— Exercise description —
Return each line of the listing below, unchanged, and omit the images.

BEGIN

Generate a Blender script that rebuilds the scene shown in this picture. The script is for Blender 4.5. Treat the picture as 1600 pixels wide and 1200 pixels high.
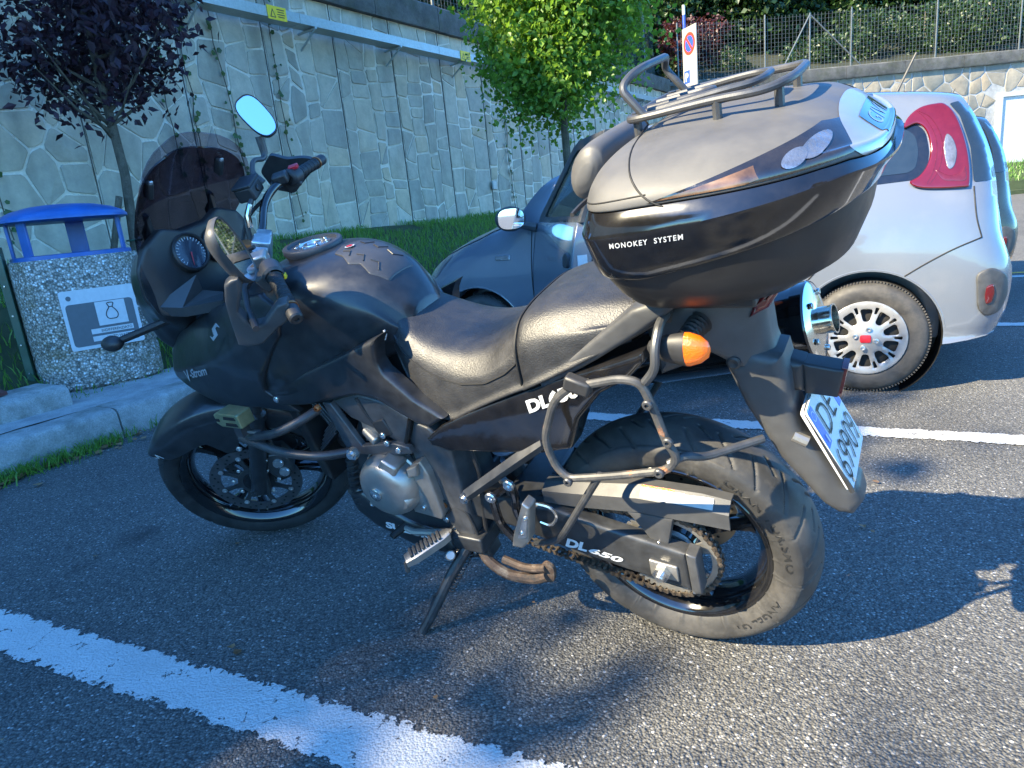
# Sport-tourer motorcycle on a car park, stone retaining wall behind.  Units: metres.
import bpy, math, random
import numpy as np
from mathutils import Vector, Matrix
from mathutils.geometry import delaunay_2d_cdt
rad = math.radians
PI = math.pi
scn = bpy.context.scene
for o in list(bpy.data.objects): bpy.data.objects.remove(o)

# ------------------------------------------------------------------ camera, sky, sun, exposure
def rx(a): return Matrix.Rotation(a, 4, 'X')
def rz(a): return Matrix.Rotation(a, 4, 'Z')
cam_d = bpy.data.cameras.new('camera'); cam = bpy.data.objects.new('camera', cam_d)
scn.collection.objects.link(cam)
cam.matrix_world = Matrix.Translation((0, 0, 1.1043)) @ rx(PI/2 - 0.2499) @ rz(-0.1023)
cam_d.sensor_width = 36.0; cam_d.lens = 36.0 * 1057.18 / 1600.0
cam_d.clip_start = 0.05; cam_d.clip_end = 600
scn.camera = cam
SUN_EL = rad(35.5); SUN_AZ = rad(204)          # direction TOWARDS the sun, azimuth from +X
sd = Vector((math.cos(SUN_AZ)*math.cos(SUN_EL), math.sin(SUN_AZ)*math.cos(SUN_EL), math.sin(SUN_EL)))
world = bpy.data.worlds.new('World'); scn.world = world; world.use_nodes = True
wn = world.node_tree.nodes; wl = world.node_tree.links
sky = wn.new('ShaderNodeTexSky'); sky.sky_type = 'NISHITA'; sky.sun_disc = False
sky.sun_elevation = SUN_EL; sky.sun_rotation = rad(90) - SUN_AZ
sky.air_density = 1.0; sky.dust_density = 0.0; sky.ozone_density = 6.0
wn['Background'].inputs['Strength'].default_value = 0.15
tint = wn.new('ShaderNodeMix'); tint.data_type = 'RGBA'; tint.blend_type = 'MULTIPLY'; tint.inputs[0].default_value = 1.0; tint.inputs[7].default_value = (0.44, 0.82, 1.06, 1)
wl.new(sky.outputs[0], tint.inputs[6]); wl.new(tint.outputs[2], wn['Background'].inputs['Color'])
sl = bpy.data.lights.new('sun', 'SUN'); sl.energy = 4.5; sl.angle = rad(0.53); sl.color = (1.0, 0.86, 0.60)
so = bpy.data.objects.new('sun', sl); scn.collection.objects.link(so)
so.rotation_euler = sd.to_track_quat('Z', 'Y').to_euler(); so.location = (0, 0, 30)
vs = scn.view_settings; vs.view_transform = 'Standard'; vs.look = 'None'; vs.exposure = 2.1; vs.gamma = 1.0
vs.use_curve_mapping = False
scn.render.engine = 'CYCLES'; scn.render.resolution_x = 1024; scn.render.resolution_y = 768
scn.cycles.transparent_max_bounces = 16; scn.cycles.max_bounces = 6; scn.cycles.diffuse_bounces = 3; scn.cycles.glossy_bounces = 4; scn.cycles.transmission_bounces = 4

# ------------------------------------------------------------------ materials
def _nt(name):
    m = bpy.data.materials.new(name); m.use_nodes = True
    nt = m.node_tree; return m, nt, nt.nodes, nt.links, nt.nodes['Principled BSDF']
def _noise(nt, scale, detail=4, coord='Object', rough=.6):
    tc = nt.nodes.new('ShaderNodeTexCoord'); n = nt.nodes.new('ShaderNodeTexNoise')
    n.inputs['Scale'].default_value = scale; n.inputs['Detail'].default_value = detail; n.inputs['Roughness'].default_value = rough
    nt.links.new(tc.outputs[coord], n.inputs['Vector']); return n
def _ramp(nt, src, stops):
    r = nt.nodes.new('ShaderNodeValToRGB'); e = r.color_ramp.elements
    while len(e) < len(stops): e.new(0.5)
    for i, (p, c) in enumerate(stops):
        e[i].position = p; e[i].color = (*c, 1) if len(c) == 3 else c
    nt.links.new(src, r.inputs[0]); return r
def _math(nt, op, a, b=None, clamp=False):
    m = nt.nodes.new('ShaderNodeMath'); m.operation = op; m.use_clamp = clamp
    for i, v in enumerate((a, b)):
        if v is None: continue
        if isinstance(v, (int, float)): m.inputs[i].default_value = v
        else: nt.links.new(v, m.inputs[i])
    return m.outputs[0]
def _mix(nt, fac, a, b):
    m = nt.nodes.new('ShaderNodeMix'); m.data_type = 'RGBA'
    for i, v in ((0, fac), (6, a), (7, b)):
        if isinstance(v, (int, float)): m.inputs[i].default_value = v
        elif isinstance(v, tuple): m.inputs[i].default_value = (*v, 1)
        else: nt.links.new(v, m.inputs[i])
    return m.outputs[2]
def pm(name, col, rough=.5, metal=0., coat=0., var=.25, vs_=30., bump=0., bs=400., bd=.001, spec=.5, dust=0., trans=0., ior=1.5, emit=None, alpha=1):
    """principled material: colour variation, uneven gloss, fine relief and optional dust film"""
    m, nt, N, L, p = _nt(name)
    c2 = tuple(min(1, x*(1+var)+.002) for x in col); c1 = tuple(x*(1-var) for x in col)
    n = _noise(nt, vs_, 5)
    r = _ramp(nt, n.outputs[0], [(.3, c1), (.7, c2)])
    cout = r.outputs[0]
    rr = nt.nodes.new('ShaderNodeMapRange'); L.new(n.outputs[0], rr.inputs[0])
    rr.inputs[1].default_value = .3; rr.inputs[2].default_value = .75
    rr.inputs[3].default_value = max(.02, rough*.82); rr.inputs[4].default_value = min(1, rough*1.2)
    rout = rr.outputs[0]
    if dust > 0:
        d = _noise(nt, 9., 8, rough=.75); dr = _ramp(nt, d.outputs[0], [(.42, (0, 0, 0)), (.72, (dust,)*3)])
        cout = _mix(nt, dr.outputs[0], cout, (.30, .27, .23))
        rout = _math(nt, 'ADD', rout, dr.outputs[0], True)
    L.new(cout, p.inputs['Base Color']); L.new(rout, p.inputs['Roughness'])
    p.inputs['Metallic'].default_value = metal; p.inputs['Coat Weight'].default_value = coat; p.inputs['Coat Roughness'].default_value = .06
    p.inputs['Specular IOR Level'].default_value = spec; p.inputs['IOR'].default_value = ior
    p.inputs['Transmission Weight'].default_value = trans
    if bump:
        b = N.new('ShaderNodeBump'); b.inputs['Strength'].default_value = bump; b.inputs['Distance'].default_value = bd
        bn = _noise(nt, bs, 3); L.new(bn.outputs[0], b.inputs['Height']); L.new(b.outputs[0], p.inputs['Normal'])
    if emit:
        p.inputs['Emission Color'].default_value = (*emit[0], 1); p.inputs['Emission Strength'].default_value = emit[1]
    return m
def tinted(name, col, gloss=.12, rough=.03):
    """thin see-through sheet: tinted transparency with a fresnel gloss"""
    m, nt, N, L, p = _nt(name); N.remove(p)
    t = N.new('ShaderNodeBsdfTransparent'); t.inputs[0].default_value = (*col, 1)
    g = N.new('ShaderNodeBsdfGlossy'); g.inputs['Roughness'].default_value = rough
    lw = N.new('ShaderNodeLayerWeight'); lw.inputs[0].default_value = .5; fo = _math(nt, 'ADD', _math(nt, 'MULTIPLY', _math(nt, 'POWER', lw.outputs['Facing'], 4.), .55), .035)
    n = _noise(nt, 40, 6); dr = _ramp(nt, n.outputs[0], [(.45, (0, 0, 0)), (.8, (gloss,)*3)])
    a = _math(nt, 'ADD', fo, dr.outputs[0], True)
    s = N.new('ShaderNodeMixShader'); L.new(a, s.inputs[0]); L.new(t.outputs[0], s.inputs[1]); L.new(g.outputs[0], s.inputs[2])
    L.new(s.outputs[0], N['Material Output'].inputs[0]); return m
MAT = {}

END

— Written answer —
Generate a Blender script that rebuilds the scene shown in this picture. The script is for Blender 4.5. Treat the picture as 1600 pixels wide and 1200 pixels high.
# Sport-tourer motorcycle on a car park, stone retaining wall behind.  Units: metres.
import bpy, math, random
import numpy as np
from mathutils import Vector, Matrix
from mathutils.geometry import delaunay_2d_cdt
rad = math.radians
PI = math.pi
scn = bpy.context.scene
for o in list(bpy.data.objects): bpy.data.objects.remove(o)

# ------------------------------------------------------------------ camera, sky, sun, exposure
def rx(a): return Matrix.Rotation(a, 4, 'X')
def rz(a): return Matrix.Rotation(a, 4, 'Z')
cam_d = bpy.data.cameras.new('camera'); cam = bpy.data.objects.new('camera', cam_d)
scn.collection.objects.link(cam)
cam.matrix_world = Matrix.Translation((0, 0, 1.1043)) @ rx(PI/2 - 0.2499) @ rz(-0.1023)
cam_d.sensor_width = 36.0; cam_d.lens = 36.0 * 1057.18 / 1600.0
cam_d.clip_start = 0.05; cam_d.clip_end = 600
scn.camera = cam
SUN_EL = rad(35.5); SUN_AZ = rad(204)          # direction TOWARDS the sun, azimuth from +X
sd = Vector((math.cos(SUN_AZ)*math.cos(SUN_EL), math.sin(SUN_AZ)*math.cos(SUN_EL), math.sin(SUN_EL)))
world = bpy.data.worlds.new('World'); scn.world = world; world.use_nodes = True
wn = world.node_tree.nodes; wl = world.node_tree.links
sky = wn.new('ShaderNodeTexSky'); sky.sky_type = 'NISHITA'; sky.sun_disc = False
sky.sun_elevation = SUN_EL; sky.sun_rotation = rad(90) - SUN_AZ
sky.air_density = 1.0; sky.dust_density = 0.0; sky.ozone_density = 6.0
wn['Background'].inputs['Strength'].default_value = 0.15
tint = wn.new('ShaderNodeMix'); tint.data_type = 'RGBA'; tint.blend_type = 'MULTIPLY'; tint.inputs[0].default_value = 1.0; tint.inputs[7].default_value = (0.44, 0.82, 1.06, 1)
wl.new(sky.outputs[0], tint.inputs[6]); wl.new(tint.outputs[2], wn['Background'].inputs['Color'])
sl = bpy.data.lights.new('sun', 'SUN'); sl.energy = 4.5; sl.angle = rad(0.53); sl.color = (1.0, 0.86, 0.60)
so = bpy.data.objects.new('sun', sl); scn.collection.objects.link(so)
so.rotation_euler = sd.to_track_quat('Z', 'Y').to_euler(); so.location = (0, 0, 30)
vs = scn.view_settings; vs.view_transform = 'Standard'; vs.look = 'None'; vs.exposure = 2.1; vs.gamma = 1.0
vs.use_curve_mapping = False
scn.render.engine = 'CYCLES'; scn.render.resolution_x = 1024; scn.render.resolution_y = 768
scn.cycles.transparent_max_bounces = 16; scn.cycles.max_bounces = 6; scn.cycles.diffuse_bounces = 3; scn.cycles.glossy_bounces = 4; scn.cycles.transmission_bounces = 4

# ------------------------------------------------------------------ materials
def _nt(name):
    m = bpy.data.materials.new(name); m.use_nodes = True
    nt = m.node_tree; return m, nt, nt.nodes, nt.links, nt.nodes['Principled BSDF']
def _noise(nt, scale, detail=4, coord='Object', rough=.6):
    tc = nt.nodes.new('ShaderNodeTexCoord'); n = nt.nodes.new('ShaderNodeTexNoise')
    n.inputs['Scale'].default_value = scale; n.inputs['Detail'].default_value = detail; n.inputs['Roughness'].default_value = rough
    nt.links.new(tc.outputs[coord], n.inputs['Vector']); return n
def _ramp(nt, src, stops):
    r = nt.nodes.new('ShaderNodeValToRGB'); e = r.color_ramp.elements
    while len(e) < len(stops): e.new(0.5)
    for i, (p, c) in enumerate(stops):
        e[i].position = p; e[i].color = (*c, 1) if len(c) == 3 else c
    nt.links.new(src, r.inputs[0]); return r
def _math(nt, op, a, b=None, clamp=False):
    m = nt.nodes.new('ShaderNodeMath'); m.operation = op; m.use_clamp = clamp
    for i, v in enumerate((a, b)):
        if v is None: continue
        if isinstance(v, (int, float)): m.inputs[i].default_value = v
        else: nt.links.new(v, m.inputs[i])
    return m.outputs[0]
def _mix(nt, fac, a, b):
    m = nt.nodes.new('ShaderNodeMix'); m.data_type = 'RGBA'
    for i, v in ((0, fac), (6, a), (7, b)):
        if isinstance(v, (int, float)): m.inputs[i].default_value = v
        elif isinstance(v, tuple): m.inputs[i].default_value = (*v, 1)
        else: nt.links.new(v, m.inputs[i])
    return m.outputs[2]
def pm(name, col, rough=.5, metal=0., coat=0., var=.25, vs_=30., bump=0., bs=400., bd=.001, spec=.5, dust=0., trans=0., ior=1.5, emit=None, alpha=1):
    """principled material: colour variation, uneven gloss, fine relief and optional dust film"""
    m, nt, N, L, p = _nt(name)
    c2 = tuple(min(1, x*(1+var)+.002) for x in col); c1 = tuple(x*(1-var) for x in col)
    n = _noise(nt, vs_, 5)
    r = _ramp(nt, n.outputs[0], [(.3, c1), (.7, c2)])
    cout = r.outputs[0]
    rr = nt.nodes.new('ShaderNodeMapRange'); L.new(n.outputs[0], rr.inputs[0])
    rr.inputs[1].default_value = .3; rr.inputs[2].default_value = .75
    rr.inputs[3].default_value = max(.02, rough*.82); rr.inputs[4].default_value = min(1, rough*1.2)
    rout = rr.outputs[0]
    if dust > 0:
        d = _noise(nt, 9., 8, rough=.75); dr = _ramp(nt, d.outputs[0], [(.42, (0, 0, 0)), (.72, (dust,)*3)])
        cout = _mix(nt, dr.outputs[0], cout, (.30, .27, .23))
        rout = _math(nt, 'ADD', rout, dr.outputs[0], True)
    L.new(cout, p.inputs['Base Color']); L.new(rout, p.inputs['Roughness'])
    p.inputs['Metallic'].default_value = metal; p.inputs['Coat Weight'].default_value = coat; p.inputs['Coat Roughness'].default_value = .06
    p.inputs['Specular IOR Level'].default_value = spec; p.inputs['IOR'].default_value = ior
    p.inputs['Transmission Weight'].default_value = trans
    if bump:
        b = N.new('ShaderNodeBump'); b.inputs['Strength'].default_value = bump; b.inputs['Distance'].default_value = bd
        bn = _noise(nt, bs, 3); L.new(bn.outputs[0], b.inputs['Height']); L.new(b.outputs[0], p.inputs['Normal'])
    if emit:
        p.inputs['Emission Color'].default_value = (*emit[0], 1); p.inputs['Emission Strength'].default_value = emit[1]
    return m
def tinted(name, col, gloss=.12, rough=.03):
    """thin see-through sheet: tinted transparency with a fresnel gloss"""
    m, nt, N, L, p = _nt(name); N.remove(p)
    t = N.new('ShaderNodeBsdfTransparent'); t.inputs[0].default_value = (*col, 1)
    g = N.new('ShaderNodeBsdfGlossy'); g.inputs['Roughness'].default_value = rough
    lw = N.new('ShaderNodeLayerWeight'); lw.inputs[0].default_value = .5; fo = _math(nt, 'ADD', _math(nt, 'MULTIPLY', _math(nt, 'POWER', lw.outputs['Facing'], 4.), .55), .035)
    n = _noise(nt, 40, 6); dr = _ramp(nt, n.outputs[0], [(.45, (0, 0, 0)), (.8, (gloss,)*3)])
    a = _math(nt, 'ADD', fo, dr.outputs[0], True)
    s = N.new('ShaderNodeMixShader'); L.new(a, s.inputs[0]); L.new(t.outputs[0], s.inputs[1]); L.new(g.outputs[0], s.inputs[2])
    L.new(s.outputs[0], N['Material Output'].inputs[0]); return m
MAT = {}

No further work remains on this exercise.